LOVE FROM THE CRAYONS

Daywalt and Jeffers’ wandering crayons explore love.

Each double-page spread offers readers a vision of one of the anthropomorphic crayons on the left along with the statement “Love is [color].” The word love is represented by a small heart in the appropriate color. Opposite, childlike crayon drawings explain how that color represents love. So, readers learn, “love is green. / Because love is helpful.” The accompanying crayon drawing depicts two alligators, one holding a recycling bin and the other tossing a plastic cup into it, offering readers two ways of understanding green.
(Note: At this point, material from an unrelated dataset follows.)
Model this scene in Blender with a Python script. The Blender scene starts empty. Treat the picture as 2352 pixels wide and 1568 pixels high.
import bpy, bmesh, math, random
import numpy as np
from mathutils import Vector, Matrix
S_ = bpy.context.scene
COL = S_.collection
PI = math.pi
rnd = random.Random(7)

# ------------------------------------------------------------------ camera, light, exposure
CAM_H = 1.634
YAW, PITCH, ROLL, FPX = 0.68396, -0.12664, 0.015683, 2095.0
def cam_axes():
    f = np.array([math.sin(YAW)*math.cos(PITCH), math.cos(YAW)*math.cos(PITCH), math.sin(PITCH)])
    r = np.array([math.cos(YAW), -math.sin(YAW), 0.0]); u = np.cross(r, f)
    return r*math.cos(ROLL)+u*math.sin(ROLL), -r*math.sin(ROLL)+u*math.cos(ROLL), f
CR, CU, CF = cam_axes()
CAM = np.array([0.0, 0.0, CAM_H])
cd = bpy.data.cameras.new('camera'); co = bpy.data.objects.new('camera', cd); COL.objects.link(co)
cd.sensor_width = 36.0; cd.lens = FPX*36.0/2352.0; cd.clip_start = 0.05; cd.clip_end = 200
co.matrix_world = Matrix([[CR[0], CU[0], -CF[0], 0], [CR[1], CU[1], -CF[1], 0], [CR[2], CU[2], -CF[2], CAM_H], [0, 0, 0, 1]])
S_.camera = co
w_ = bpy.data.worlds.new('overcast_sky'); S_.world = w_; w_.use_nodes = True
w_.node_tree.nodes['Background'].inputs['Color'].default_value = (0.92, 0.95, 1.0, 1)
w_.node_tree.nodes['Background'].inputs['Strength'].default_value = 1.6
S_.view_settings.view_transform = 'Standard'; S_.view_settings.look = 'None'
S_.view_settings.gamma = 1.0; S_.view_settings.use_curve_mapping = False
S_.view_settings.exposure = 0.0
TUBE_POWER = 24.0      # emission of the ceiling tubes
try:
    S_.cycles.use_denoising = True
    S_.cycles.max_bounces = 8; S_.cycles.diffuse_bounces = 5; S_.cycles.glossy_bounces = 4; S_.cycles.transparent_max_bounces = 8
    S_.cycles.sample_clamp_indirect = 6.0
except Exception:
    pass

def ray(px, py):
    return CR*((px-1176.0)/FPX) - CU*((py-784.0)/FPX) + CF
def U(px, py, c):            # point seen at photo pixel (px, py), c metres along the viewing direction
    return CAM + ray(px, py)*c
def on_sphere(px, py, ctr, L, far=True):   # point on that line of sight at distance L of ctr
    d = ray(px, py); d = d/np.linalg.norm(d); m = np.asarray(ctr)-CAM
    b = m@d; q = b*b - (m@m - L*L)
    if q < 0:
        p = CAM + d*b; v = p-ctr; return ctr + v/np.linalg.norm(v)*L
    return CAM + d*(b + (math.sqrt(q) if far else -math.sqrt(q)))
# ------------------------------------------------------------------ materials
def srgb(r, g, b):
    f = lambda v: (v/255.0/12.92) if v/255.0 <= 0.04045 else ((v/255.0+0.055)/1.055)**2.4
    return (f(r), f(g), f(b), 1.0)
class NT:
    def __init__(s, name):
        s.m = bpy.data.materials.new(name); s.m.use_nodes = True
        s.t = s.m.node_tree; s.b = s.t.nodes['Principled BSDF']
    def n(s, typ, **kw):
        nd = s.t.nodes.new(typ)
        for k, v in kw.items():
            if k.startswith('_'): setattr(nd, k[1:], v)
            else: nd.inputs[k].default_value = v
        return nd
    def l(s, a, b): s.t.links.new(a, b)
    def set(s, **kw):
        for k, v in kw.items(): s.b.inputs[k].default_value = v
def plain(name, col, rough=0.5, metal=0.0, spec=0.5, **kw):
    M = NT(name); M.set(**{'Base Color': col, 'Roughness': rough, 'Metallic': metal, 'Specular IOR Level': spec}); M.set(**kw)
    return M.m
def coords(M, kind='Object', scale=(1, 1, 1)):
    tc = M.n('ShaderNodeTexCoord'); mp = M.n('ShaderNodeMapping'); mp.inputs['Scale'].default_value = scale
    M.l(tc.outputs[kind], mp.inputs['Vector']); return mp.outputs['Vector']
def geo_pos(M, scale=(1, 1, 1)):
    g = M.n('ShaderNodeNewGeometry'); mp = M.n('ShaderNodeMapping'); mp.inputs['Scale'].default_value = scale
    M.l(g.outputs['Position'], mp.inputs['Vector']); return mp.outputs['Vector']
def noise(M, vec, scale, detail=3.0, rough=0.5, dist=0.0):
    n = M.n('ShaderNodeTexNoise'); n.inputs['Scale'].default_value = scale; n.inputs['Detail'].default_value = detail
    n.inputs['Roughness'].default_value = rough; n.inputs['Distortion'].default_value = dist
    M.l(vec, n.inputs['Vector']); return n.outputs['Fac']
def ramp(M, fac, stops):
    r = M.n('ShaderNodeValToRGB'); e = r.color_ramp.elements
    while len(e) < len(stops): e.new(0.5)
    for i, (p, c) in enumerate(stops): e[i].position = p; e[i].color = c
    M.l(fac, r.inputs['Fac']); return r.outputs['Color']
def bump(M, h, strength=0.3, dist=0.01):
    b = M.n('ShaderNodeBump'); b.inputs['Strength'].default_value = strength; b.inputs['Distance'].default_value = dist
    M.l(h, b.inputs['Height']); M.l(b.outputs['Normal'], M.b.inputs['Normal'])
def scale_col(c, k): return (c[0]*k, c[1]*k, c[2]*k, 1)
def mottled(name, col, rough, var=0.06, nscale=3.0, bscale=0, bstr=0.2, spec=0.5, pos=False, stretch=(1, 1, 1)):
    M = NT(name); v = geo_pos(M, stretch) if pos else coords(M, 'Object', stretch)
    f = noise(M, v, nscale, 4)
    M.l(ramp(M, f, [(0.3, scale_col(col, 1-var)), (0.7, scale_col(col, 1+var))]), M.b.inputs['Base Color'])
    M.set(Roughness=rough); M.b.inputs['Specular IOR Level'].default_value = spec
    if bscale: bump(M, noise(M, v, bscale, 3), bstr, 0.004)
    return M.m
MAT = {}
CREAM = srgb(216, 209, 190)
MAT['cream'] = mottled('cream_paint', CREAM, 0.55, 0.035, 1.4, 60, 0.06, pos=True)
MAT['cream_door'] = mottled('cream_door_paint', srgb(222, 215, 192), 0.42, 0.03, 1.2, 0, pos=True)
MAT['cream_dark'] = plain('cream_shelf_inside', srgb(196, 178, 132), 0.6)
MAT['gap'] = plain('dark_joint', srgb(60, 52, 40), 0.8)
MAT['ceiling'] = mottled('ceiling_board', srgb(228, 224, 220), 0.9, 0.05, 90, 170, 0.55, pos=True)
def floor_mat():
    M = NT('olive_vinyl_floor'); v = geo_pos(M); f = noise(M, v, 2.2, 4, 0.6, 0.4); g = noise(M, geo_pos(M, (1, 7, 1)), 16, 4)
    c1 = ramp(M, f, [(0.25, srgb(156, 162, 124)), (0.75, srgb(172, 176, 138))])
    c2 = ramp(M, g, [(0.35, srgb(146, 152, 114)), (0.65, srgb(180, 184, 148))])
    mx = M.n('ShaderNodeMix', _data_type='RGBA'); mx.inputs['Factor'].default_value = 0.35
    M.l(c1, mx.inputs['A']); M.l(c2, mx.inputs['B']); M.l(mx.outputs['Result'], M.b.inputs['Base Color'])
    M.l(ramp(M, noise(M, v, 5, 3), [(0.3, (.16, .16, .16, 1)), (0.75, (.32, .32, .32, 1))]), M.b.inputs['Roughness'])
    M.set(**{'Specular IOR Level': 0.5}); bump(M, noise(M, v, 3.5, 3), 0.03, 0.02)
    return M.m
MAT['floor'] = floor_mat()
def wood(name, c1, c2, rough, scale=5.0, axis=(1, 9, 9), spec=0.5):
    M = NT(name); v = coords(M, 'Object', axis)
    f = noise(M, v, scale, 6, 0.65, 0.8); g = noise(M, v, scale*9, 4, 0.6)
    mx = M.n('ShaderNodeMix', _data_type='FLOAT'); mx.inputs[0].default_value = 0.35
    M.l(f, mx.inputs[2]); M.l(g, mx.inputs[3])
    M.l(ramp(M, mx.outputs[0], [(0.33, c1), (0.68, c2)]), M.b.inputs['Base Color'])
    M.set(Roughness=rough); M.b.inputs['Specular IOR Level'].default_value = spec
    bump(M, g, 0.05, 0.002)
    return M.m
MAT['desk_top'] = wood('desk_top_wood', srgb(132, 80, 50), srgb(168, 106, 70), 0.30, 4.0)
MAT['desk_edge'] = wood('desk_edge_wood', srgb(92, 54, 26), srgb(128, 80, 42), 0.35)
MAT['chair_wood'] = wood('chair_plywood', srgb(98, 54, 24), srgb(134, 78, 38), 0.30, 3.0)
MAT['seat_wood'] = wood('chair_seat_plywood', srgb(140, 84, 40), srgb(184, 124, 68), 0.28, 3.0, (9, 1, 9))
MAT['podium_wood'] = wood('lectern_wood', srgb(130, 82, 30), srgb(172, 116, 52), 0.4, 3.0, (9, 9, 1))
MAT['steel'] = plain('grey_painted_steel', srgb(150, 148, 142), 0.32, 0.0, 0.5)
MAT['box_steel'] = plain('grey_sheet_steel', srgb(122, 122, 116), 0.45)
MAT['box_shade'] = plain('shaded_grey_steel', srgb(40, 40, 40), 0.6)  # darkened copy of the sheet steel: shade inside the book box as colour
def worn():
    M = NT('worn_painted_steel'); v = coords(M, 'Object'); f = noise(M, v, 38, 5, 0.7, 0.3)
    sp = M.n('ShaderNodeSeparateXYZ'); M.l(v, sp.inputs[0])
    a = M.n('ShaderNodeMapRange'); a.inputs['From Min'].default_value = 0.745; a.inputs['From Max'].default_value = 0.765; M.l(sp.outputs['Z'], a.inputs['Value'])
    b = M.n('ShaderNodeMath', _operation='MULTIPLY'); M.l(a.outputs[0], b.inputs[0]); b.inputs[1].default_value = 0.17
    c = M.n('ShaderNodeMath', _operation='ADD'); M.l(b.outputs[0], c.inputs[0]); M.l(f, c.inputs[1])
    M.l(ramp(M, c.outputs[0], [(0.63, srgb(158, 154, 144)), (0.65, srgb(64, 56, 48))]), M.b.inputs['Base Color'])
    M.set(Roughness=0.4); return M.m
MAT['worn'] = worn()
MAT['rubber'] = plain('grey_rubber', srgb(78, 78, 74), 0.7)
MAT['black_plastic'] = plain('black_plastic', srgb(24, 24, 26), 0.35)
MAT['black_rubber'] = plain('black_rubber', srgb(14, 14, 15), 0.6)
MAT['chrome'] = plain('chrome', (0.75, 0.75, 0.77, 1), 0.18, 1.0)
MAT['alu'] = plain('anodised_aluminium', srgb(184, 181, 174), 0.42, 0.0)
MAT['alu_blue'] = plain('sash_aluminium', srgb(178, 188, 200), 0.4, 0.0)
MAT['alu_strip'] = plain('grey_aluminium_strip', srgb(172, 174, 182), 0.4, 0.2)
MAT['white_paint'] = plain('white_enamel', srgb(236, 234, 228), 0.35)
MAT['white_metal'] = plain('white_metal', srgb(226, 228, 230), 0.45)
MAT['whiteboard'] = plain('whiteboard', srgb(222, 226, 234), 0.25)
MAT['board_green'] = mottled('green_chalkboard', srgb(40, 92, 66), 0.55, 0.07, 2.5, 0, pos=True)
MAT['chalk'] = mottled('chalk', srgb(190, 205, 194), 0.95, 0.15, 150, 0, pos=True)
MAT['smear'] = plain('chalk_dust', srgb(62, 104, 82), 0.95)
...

Some statements are thought-provoking: “Love is white. / Because sometimes love is hard to see,” reaches beyond the immediate image of a cat’s yellow eyes, pink nose, and black mouth and whiskers, its white face and body indistinguishable from the paper it’s drawn on, to prompt real questions. “Love is brown. / Because sometimes love stinks,” on the other hand, depicted by a brown bear standing next to a brown, squiggly turd, may provoke giggles but is fundamentally a cheap laugh. Some of the color assignments have a distinctly arbitrary feel: Why is purple associated with the imagination and pink with silliness? Fans of The Day the Crayons Quit (2013) hoping for more clever, metaliterary fun will be disappointed by this rather syrupy read.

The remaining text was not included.